• **STORED DATA**
>>

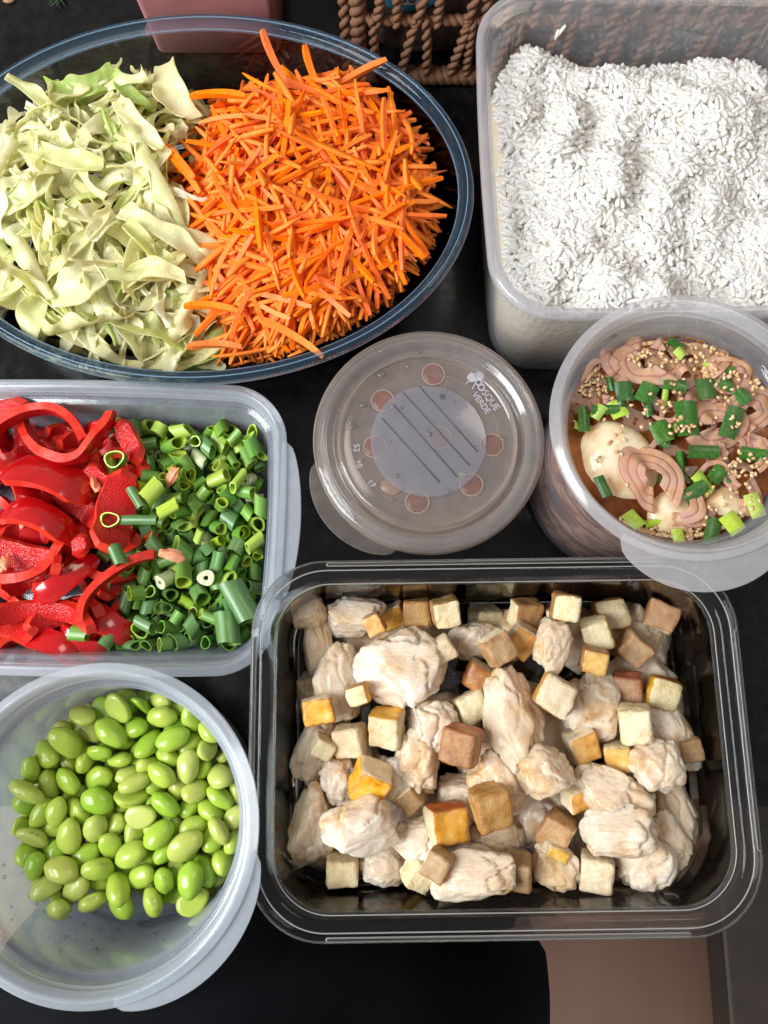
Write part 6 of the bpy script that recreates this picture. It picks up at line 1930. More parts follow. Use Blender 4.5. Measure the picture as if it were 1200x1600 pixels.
# ------------------------------------------------------------------ chicken and tofu
def smooth_noise(v, s, k): return noise.noise(Vector((v.x * s + k * 3.7, v.y * s - k * 1.9, v.z * s + k)))
def chicken_mesh(a, b, c, seed):
    V, F = ico(5); r2 = random.Random(seed * 13 + 5)
    dirs = []
    for k in range(7):
        d = Vector((r2.gauss(0, 1), r2.gauss(0, 1), r2.gauss(0, 1))).normalized(); dirs.append((d, r2.uniform(0.66, 0.95)))
    out = []
    fd = r2.uniform(0, PI)
    for v in V:
        q = v.copy()
        # squarer than an egg
        q = Vector([math.copysign(abs(t) ** 0.86, t) for t in q])
        q *= 1 + 0.26 * smooth_noise(v, 1.3, seed) + 0.12 * smooth_noise(v, 2.8, seed + 3)
        cr = smooth_noise(v, 1.25, seed + 9); q *= 1 - 0.15 * math.exp(-(cr / 0.045) ** 2)
        cr = smooth_noise(v, 2.3, seed + 29); q *= 1 - 0.05 * math.exp(-(cr / 0.05) ** 2)
        for d, lim in dirs:
            e_ = q.dot(d) - lim
            if e_ > 0: q -= d * (e_ * 0.75)
        # muscle fibres and torn edges
        s_ = v.x * math.cos(fd) + v.y * math.sin(fd)
        q *= 1 + 0.018 * math.sin(s_ * 13 + 6 * smooth_noise(v, 1.7, seed)) + 0.05 * smooth_noise(v, 3.6, seed) + 0.016 * smooth_noise(v, 8.5, seed) + 0.008 * smooth_noise(v, 18.0, seed)
        out.append((q.x * a, q.y * b, q.z * c))
    return mesh('chicken_chunk', out, F, [M['chicken']])
def tofu_mesh(s, faces, seed):
    """faces: six letters, +X -X +Y -Y +Z -Z of c g b d"""
    n = 13; key = {}; V, F, mi = [], [], []
    let = {'c': 0, 'g': 1, 'b': 2, 'd': 3}
    r2 = random.Random(seed)
    sx, sy, sz = s * r2.uniform(0.92, 1.08), s * r2.uniform(0.92, 1.08), s * r2.uniform(0.88, 1.0)
    def vid(p):
        k = tuple(round(t * n) for t in p)
        if k in key: return key[k]
        q = Vector(p) * 2 - Vector((1, 1, 1))
        # rounded corners
        u = Vector([math.copysign(abs(t) ** 1.0, t) for t in q])
        L = (abs(q.x) ** 9 + abs(q.y) ** 9 + abs(q.z) ** 9) ** (1 / 9)
        u = q / max(L, 1e-6) * max(abs(q.x), abs(q.y), abs(q.z))
        u = u.lerp(q, 0.1)
        w = 1 + 0.05 * smooth_noise(q, 2.4, seed) + 0.12 * smooth_noise(q, 0.8, seed + 5) + 0.035 * smooth_noise(q, 5.5, seed + 2) + 0.02 * smooth_noise(q, 11, seed + 2)
        sh = 0.10 * (smooth_noise(Vector((seed, 1, 2)), 1, 1))
        u = Vector((u.x + sh * u.z, u.y - sh * u.x * 0.7, u.z)) * w
        key[k] = len(V); V.append((u.x * sx / 2, u.y * sy / 2, u.z * sz / 2)); return key[k]
    for ax in range(3):
        for side in (1, 0):
            fi = ax * 2 + (0 if side else 1)
            for i in range(n):
                for j in range(n):
                    c = []
                    for (di, dj) in ((0, 0), (1, 0), (1, 1), (0, 1)):
                        p = [0, 0, 0]; p[ax] = side; p[(ax + 1) % 3] = (i + di) / n; p[(ax + 2) % 3] = (j + dj) / n
                        c.append(vid(tuple(p)))
                    if not side: c.reverse()
                    F.append(tuple(c)); mi.append(let[faces[fi]])
    m = mesh('tofu_cube', V, F, [M['tofu_cream'], M['tofu_gold'], M['tofu_brown'], M['tofu_dark']], midx=mi, sharp=75)
    at_ = m.attributes.new('rim', 'FLOAT', 'POINT')
    vals = []
    for k in key:
        q = sorted(abs(t / n * 2 - 1) for t in k); vals.append(q[1] ** 5)
    at_.data.foreach_set('value', vals)
    return m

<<

• **STATED PROBLEM**
Please write out all of the material above without changing a word, and omit any pictures.

• **TASK RESULT**
Write part 6 of the bpy script that recreates this picture. It picks up at line 1930. More parts follow. Use Blender 4.5. Measure the picture as if it were 1200x1600 pixels.
# ------------------------------------------------------------------ chicken and tofu
def smooth_noise(v, s, k): return noise.noise(Vector((v.x * s + k * 3.7, v.y * s - k * 1.9, v.z * s + k)))
def chicken_mesh(a, b, c, seed):
    V, F = ico(5); r2 = random.Random(seed * 13 + 5)
    dirs = []
    for k in range(7):
        d = Vector((r2.gauss(0, 1), r2.gauss(0, 1), r2.gauss(0, 1))).normalized(); dirs.append((d, r2.uniform(0.66, 0.95)))
    out = []
    fd = r2.uniform(0, PI)
    for v in V:
        q = v.copy()
        # squarer than an egg
        q = Vector([math.copysign(abs(t) ** 0.86, t) for t in q])
        q *= 1 + 0.26 * smooth_noise(v, 1.3, seed) + 0.12 * smooth_noise(v, 2.8, seed + 3)
        cr = smooth_noise(v, 1.25, seed + 9); q *= 1 - 0.15 * math.exp(-(cr / 0.045) ** 2)
        cr = smooth_noise(v, 2.3, seed + 29); q *= 1 - 0.05 * math.exp(-(cr / 0.05) ** 2)
        for d, lim in dirs:
            e_ = q.dot(d) - lim
            if e_ > 0: q -= d * (e_ * 0.75)
        # muscle fibres and torn edges
        s_ = v.x * math.cos(fd) + v.y * math.sin(fd)
        q *= 1 + 0.018 * math.sin(s_ * 13 + 6 * smooth_noise(v, 1.7, seed)) + 0.05 * smooth_noise(v, 3.6, seed) + 0.016 * smooth_noise(v, 8.5, seed) + 0.008 * smooth_noise(v, 18.0, seed)
        out.append((q.x * a, q.y * b, q.z * c))
    return mesh('chicken_chunk', out, F, [M['chicken']])
def tofu_mesh(s, faces, seed):
    """faces: six letters, +X -X +Y -Y +Z -Z of c g b d"""
    n = 13; key = {}; V, F, mi = [], [], []
    let = {'c': 0, 'g': 1, 'b': 2, 'd': 3}
    r2 = random.Random(seed)
    sx, sy, sz = s * r2.uniform(0.92, 1.08), s * r2.uniform(0.92, 1.08), s * r2.uniform(0.88, 1.0)
    def vid(p):
        k = tuple(round(t * n) for t in p)
        if k in key: return key[k]
        q = Vector(p) * 2 - Vector((1, 1, 1))
        # rounded corners
        u = Vector([math.copysign(abs(t) ** 1.0, t) for t in q])
        L = (abs(q.x) ** 9 + abs(q.y) ** 9 + abs(q.z) ** 9) ** (1 / 9)
        u = q / max(L, 1e-6) * max(abs(q.x), abs(q.y), abs(q.z))
        u = u.lerp(q, 0.1)
        w = 1 + 0.05 * smooth_noise(q, 2.4, seed) + 0.12 * smooth_noise(q, 0.8, seed + 5) + 0.035 * smooth_noise(q, 5.5, seed + 2) + 0.02 * smooth_noise(q, 11, seed + 2)
        sh = 0.10 * (smooth_noise(Vector((seed, 1, 2)), 1, 1))
        u = Vector((u.x + sh * u.z, u.y - sh * u.x * 0.7, u.z)) * w
        key[k] = len(V); V.append((u.x * sx / 2, u.y * sy / 2, u.z * sz / 2)); return key[k]
    for ax in range(3):
        for side in (1, 0):
            fi = ax * 2 + (0 if side else 1)
            for i in range(n):
                for j in range(n):
                    c = []
                    for (di, dj) in ((0, 0), (1, 0), (1, 1), (0, 1)):
                        p = [0, 0, 0]; p[ax] = side; p[(ax + 1) % 3] = (i + di) / n; p[(ax + 2) % 3] = (j + dj) / n
                        c.append(vid(tuple(p)))
                    if not side: c.reverse()
                    F.append(tuple(c)); mi.append(let[faces[fi]])
    m = mesh('tofu_cube', V, F, [M['tofu_cream'], M['tofu_gold'], M['tofu_brown'], M['tofu_dark']], midx=mi, sharp=75)
    at_ = m.attributes.new('rim', 'FLOAT', 'POINT')
    vals = []
    for k in key:
        q = sorted(abs(t / n * 2 - 1) for t in k); vals.append(q[1] ** 5)
    at_.data.foreach_set('value', vals)
    return m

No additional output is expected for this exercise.